Although the technical crew will remain largely the same for all broadcasts, the front bench will be playing musical chairs. On Saturday, NBC’s producer/director team will handle the pre/postgame and halftime shows; Fox’s producer and director will be at the front bench for the game itself. The same commercials will run on each network throughout the broadcast.

On Sunday, NBC will be in the truck for the noon ET kickoff of Houston-Michigan on NBC/Peacock, and Fox will handle the Tampa Bay-Pittsburgh game at 8 p.m. on FS1. The Philadelphia-New Orleans game at 4 p.m. on USA Network will be produced remotely from NBC Sports facilities in Stamford, CT.

Shifting Back Home: Ensuing Broadcasts Will Be Produced in L.A., Stamford

Although both NBC and Fox will have production teams onsite for opening week, the remaining nine weeks of the regular season will be remote-production affairs. Fox will leverage its Home Run Production model to produce broadcasts from its Pico Blvd. facility in Los Angeles; NBC’s production team will be in Stamford.

More than 120 feeds will be arriving at Fox L.A. and NBC Stamford simultaneously.

USFL broadcasts will have more than 120 feeds (most of which have 16 channels of associated audio) arriving at Fox L.A. and NBC Stamford simultaneously. All of these feeds will leave Birmingham across an expansive set of EPL circuits, which are carrier- and path-diverse.

“In doing this,” says Cheney, “we’ve created one of the most advanced and varied transmission production executions to date, developed by our in-house engineering teams from the ground up. We have some feeds as SSMO phases; some traverse the public internet; some are satellite, with the majority being IP with the goal of creating a very diverse and protected system utilizing the best technologies available.”

The USFL Playoffs will be produced onsite in Canton, but all games — even when produced from site — will deploy this same transmission network to provide the Rules Command Center in Los Angeles with connectivity and game coverage.

Joint Effort: Fox, NBC Team Up To Create New Vision  

Although the initial vision for USFL’s broadcasts came from the executive team at Fox Sports, their compatriots at NBC Sports have served as integral collaborators in development of the final broadcast plans. As the two groups head into their first weekend of USFL coverage, the result looks to be a wholly new football-viewing experience for fans.

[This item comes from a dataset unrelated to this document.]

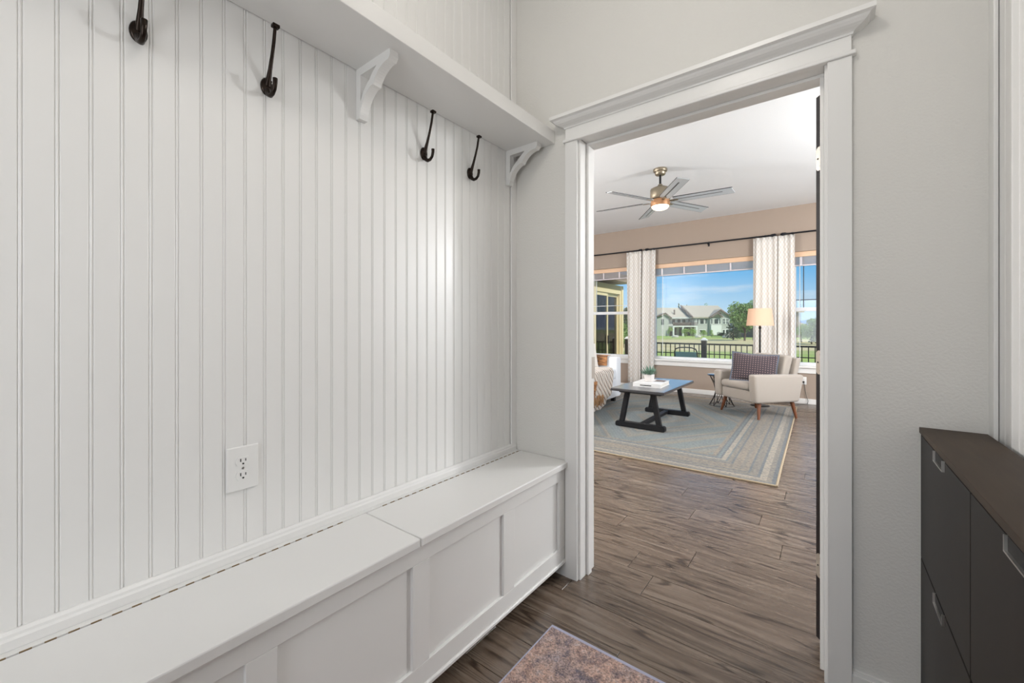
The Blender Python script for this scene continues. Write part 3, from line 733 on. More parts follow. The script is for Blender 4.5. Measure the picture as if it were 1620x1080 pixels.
# ------------------------------------------------------------------ living room rug
rg = thing('area_rug', 'large muted blue and tan traditional rug under the coffee table', 'rug', (-.405, 3.655, 0), R(.9))
sh = wavy_sheet(-RHX, RHX, -RHY, RHY, .001, .008, 36, 44, .006).build('pile', M['rug'], rg, True)
e = MB()
for p in ([(-RHX, -RHY), (RHX, -RHY)], [(RHX, -RHY), (RHX, RHY)], [(RHX, RHY), (-RHX, RHY)], [(-RHX, RHY), (-RHX, -RHY)]):
    pts = []
    for i in range(41):
        x = p[0][0]+(p[1][0]-p[0][0])*i/40; yq = p[0][1]+(p[1][1]-p[0][1])*i/40
        pts.append((x, yq, .0065+.006*max(0, math.sin(x*3.1+.5)*math.sin(yq*2.3+1))))
    e.tube(pts, .0085, 6)
e.build('binding', M['rug_edge'], rg, True)
RUGZ = .0145

# ------------------------------------------------------------------ coffee table
t = thing('coffee_table', 'black trestle coffee table standing on the rug', 'table', (-.41, 3.41, RUGZ))
MB().box(-.305, .305, -.62, .62, .418, .450, .006).build('tabletop', M['table'], t)
MB().box(-.24, .24, -.52, -.47, .392, .418, .003).build('cleat', M['table_leg'], t)
MB().box(-.24, .24, .47, .52, .392, .418, .003).build('cleat', M['table_leg'], t)
for sy in (-1, 1):
    yb = sy*.495
    m = MB(); p = [(-.285, .012), (-.275, .0), (.275, .0), (.285, .012), (.285, .040), (.27, .058), (-.27, .058), (-.285, .040)]
    m.prism(p, 'y', yb-.032, yb+.032).build('foot_beam', M['table_leg'], t)
    for sx in (-1, 1):
        xb, xt = sx*.215, sx*.150
        MB().hexa([(xb-.028, yb-.022, .058), (xb+.028, yb-.022, .058), (xb-.028, yb+.022, .058), (xb+.028, yb+.022, .058),
                   (xt-.028, yb-.022, .393), (xt+.028, yb-.022, .393), (xt-.028, yb+.022, .393), (xt+.028, yb+.022, .393)], .002, 1).build('leg', M['table_leg'], t)
MB().box(-.028, .028, -.463, .463, .012, .050, .003).build('stretcher', M['table_leg'], t)
TZ = RUGZ+.450
bk = thing('coffee_table_book', 'large pale book lying flat on the black coffee table', 'book', (-.40, 3.27, TZ), R(3))
MB().box(-.155, .155, -.20, .20, .003, .043, .001).build('pages', M['paper'], bk)
MB().box(-.16, .16, -.206, .206, 0, .004, .001).box(-.16, .16, -.206, .206, .043, .048, .001).box(-.16, .16, -.2065, -.2005, .004, .043).build('cover', M['book'], bk)
MB().box(-.075, .055, -.2076, -.2066, .017, .027).build('spine_print', M['slot'], bk)
MB().box(.02, .14, .03, .17, .048, .0488).build('cover_print', M['book_brown'], bk)
pt = thing('potted_succulent', 'small succulent in a pale ceramic pot standing on the book', 'plant', (-.415, 3.235, TZ+.0485))
MB().lathe([(0, 0), (.048, 0), (.054, .006), (.060, .085), (.060, .090), (.053, .090), (.050, .070), (0, .070)], 28).build('pot', M['pot'], pt, True)
MB().lathe([(0, .069), (.050, .069), (.050, .078), (0, .082)], 20).build('soil', M['bark'], pt)
m = MB(); random.seed(3)
for i in range(64):
    a = random.uniform(0, 2*PI); el = random.uniform(.15, 1.45); ln = random.uniform(.085, .125); w = random.uniform(.008, .012)
    d0 = Vector((math.cos(a)*math.cos(el), math.sin(a)*math.cos(el), math.sin(el))); sd = Vector((-math.sin(a), math.cos(a), 0)); nn = d0.cross(sd)
    p0 = Vector((math.cos(a)*.02, math.sin(a)*.02, .082)); p1 = p0+d0*ln*.55+nn*-.004; p2 = p0+d0*ln+Vector((0, 0, .012 if el < .7 else 0))
    m.add([p0+sd*w*.5, p0-sd*w*.5, p1-sd*w, p1+sd*w, p1+nn*.005, p0+nn*.004, p2], [(0, 1, 2, 3), (3, 2, 6), (0, 3, 4, 5), (1, 5, 4, 2), (3, 6, 4), (2, 4, 6), (0, 5, 1)])
tag(m.build('leaves', M['succulent'], pt), kind='stuff')

# ------------------------------------------------------------------ soft shapes
def pillow(w, h, t, n=18, pinch=.06):
    m = MB(); vs = []; fs = []
    for sd in (-1, 1):
        for i in range(n+1):
            for jj in range(n+1):
                u = -1+2*i/n; v = -1+2*jj/n
                th = t/2*((1-abs(u)**2.4)**.62)*((1-abs(v)**2.4)**.62)
                x = u*w/2*(1-pinch*(1-v*v)); z = v*h/2*(1-pinch*(1-u*u))
                vs.append((x, sd*max(th, .002), z))
    k = (n+1)**2
    for sd in (0, 1):
        for i in range(n):
            for jj in range(n): q = sd*k+i*(n+1)+jj; fs.append((q, q+1, q+n+2, q+n+1))
    for i in range(n):
        for a, b_ in ((i*(n+1), (i+1)*(n+1)), (i*(n+1)+n, (i+1)*(n+1)+n), (i, i+1), (n*(n+1)+i, n*(n+1)+i+1)): fs.append((a, b_, k+b_, k+a))
    return m.add(vs, fs)

# ------------------------------------------------------------------ armchair
ac = thing('armchair', 'oatmeal upholstered armchair with walnut legs by the windows', 'chair', (.545, 4.66, RUGZ), R(-40))
MB().box(-.252, .252, -.340, .300, .205, .345, .018, 3).build('seat_base', M['chair'], ac, True)
for sx in (-1, 1):
    a, b_ = (.250, .372) if sx > 0 else (-.372, -.250)
    MB().hexa([(a, -.365, .205), (b_, -.365, .205), (a, .285, .205), (b_, .285, .205), (a, -.385, .560), (b_, -.385, .560), (a, .360, .545), (b_, .360, .545)], .032, 4).build('arm', M['chair'], ac, True)
MB().hexa([(-.248, -.372, .350), (.248, -.372, .350), (-.248, .18, .345), (.248, .18, .345), (-.248, -.372, .445), (.248, -.372, .445), (-.248, .18, .435), (.248, .18, .435)], .040, 4).build('seat_cushion', M['chair'], ac, True)
MB().hexa([(-.245, .100, .420), (.245, .100, .420), (-.245, .225, .400), (.245, .225, .400), (-.275, .195, .800), (.275, .195, .800), (-.265, .315, .775), (.265, .315, .775)], .042, 4).build('back_cushion', M['chair'], ac, True)
MB().hexa([(-.250, .228, .205), (.250, .228, .205), (-.250, .290, .205), (.250, .290, .205), (-.305, .318, .755), (.305, .318, .755), (-.305, .385, .755), (.305, .385, .755)], .016, 3).build('back_frame', M['chair'], ac, True)
for sx, sy in ((-1, -1), (1, -1), (1, 1), (-1, 1)):
    MB().tube([(sx*.285, sy*.245, .212), (sx*.325, sy*.285-.005, -.002 if (sx, sy) != (1, 1) else -.010)], [.026, .014], 14).build('leg', M['leg_wood'], ac, True)
lp = thing('lumbar_pillow', 'dark dotted pillow with slate flange leaning in the armchair', 'pillow', (.520, 4.535, RUGZ+.432), 0)
pl = pillow(.52, .37, .15); pm = pl.build('cover', M['lumbar'], lp, True)
pm.location = (0, 0, .185); pm.rotation_euler = (R(-17), R(4), R(6))
fm = MB(); w_, h_ = .275, .200
o_ = [(x, z) for x, z in ((-w_, -h_), (0, -h_+.016), (w_, -h_), (w_-.018, 0), (w_, h_), (0, h_-.018), (-w_, h_), (-w_+.018, 0))]
fm.prism(o_, 'y', -.004, .004); fo = fm.build('flange', M['lumbar_edge'], lp); fo.location = (0, 0, .185); fo.rotation_euler = (R(-17), R(4), R(6))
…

“Working with NBC has been amazing,” says Cheney. “The open collaboration between us has been effortless. The tasks outlined by Eric Shanks, Brad Zager, [NBC Sports Group Chairman] Pete Bevacqua, and [NBC Sports Executive Producer/President, Production,] Sam Flood were immense, and to be able to combine two top-level production and technical teams made the tasks easy to accomplish. It has been great to see us work as one team from day one last week, and we’re all looking forward to a great season.”